Dans ce délire hallucinatoire et expérimental, il n’est pas surprenant, du coup, de constater que Toshio Matsumoto s’adresse directement aux spectateurs, tout au long de l’histoire avec des cartons et interventions de narrateurs omniscients. Œuvre méta par sa simple condition de rendre visible le processus de tournage, Les Funérailles des Roses ne cesse de venir bousculer le spectateur, cassant les codes et proposant un questionnement sur son propre statut, lui-même bien particulier. Difficile de rester de marbre alors que le long-métrage nous interpelle sur son étrangeté et son humour, quelque peu spécial par moment, mais cela s’ajoute à cette volonté de briser les barrières et de créer une œuvre hybride et singulière, où l’important n’est pas tant l’histoire – puisque connue de tous et maintes fois adaptée – mais davantage le sentiment général que dégage Les Funérailles des Roses, et qui rompt avec les productions habituelles du cinéma japonais et de la Tōhō. Le long-métrage se veut comme un geste libérateur, à la fois de narration linéaire, de style, de genre et de représentation.
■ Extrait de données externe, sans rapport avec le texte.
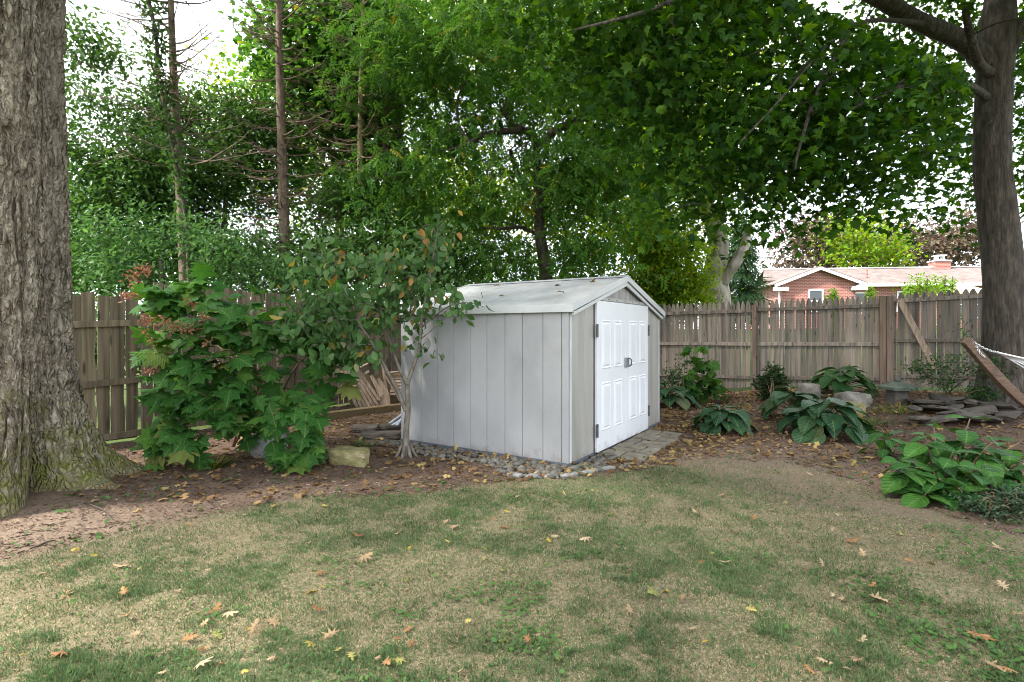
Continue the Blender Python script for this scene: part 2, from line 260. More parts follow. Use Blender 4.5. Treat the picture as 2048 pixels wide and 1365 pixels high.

Il s’agit d’une expérience unique, qui ne peut conquérir tous les spectateurs, mais les interpelle tous. On ne peut rester stoïque face à ces funérailles, qui se révèlent être davantage une fête d’émancipation qu’une réelle marche funèbre.
Du côté de l’édition vidéo, Carlotta livre, encore une fois, une excellente copie. Cela n’est plus surprenant tant la société est devenue au fil des années l’une des pionnières de l’édition du cinéma de patrimoine, notamment grâce à leur collection de coffrets Ultra Collector. La restauration du long-métrage est sublime et permet à la direction photographique de Tatsuo Suzuki d’être encore plus épatante dans son utilisation du noir et blanc, choix conscient puisque la couleur avait déjà fait son apparition. Dans les bonus du Blu-Ray, on peut découvrir deux modules. Tout d’abord, une préface au visionnage du long-métrage est établie par Bertrand Mandico, réalisateur de Les Garçons Sauvages (Bertrand Mandico, 2018) dont l’influence du cinéaste japonais est, sans conteste, primordiale dans son approche artistique et thématique. Le deuxième bonus est un entretien entre Pascal-Alex Vincent et Stéphane du Mesnildot, respectivement enseignant et critique de cinéma. Comme souvent pour ce genre de segment, il s’agit d’un excellent « après-séance », qui permet de pousser la réflexion plus loin et d’en apprendre plus sur l’œuvre de Toshio Matsumoto et de l’acteur Shinnosuke Ikehata, plus connue sous le nom de Peter. Une (première) édition réussie pour Les Funérailles des Roses, qui donnera le goût de (re)découvrir ce cinéma, souvent méconnu, mais terriblement riche et influant…Comme ce fût le cas avec le long-métrage de Toshio Matsumoto pour Orange Mécanique (Stanley Kubrick, 1972), d’après la légende urbaine, ou quand un film en appelle un autre.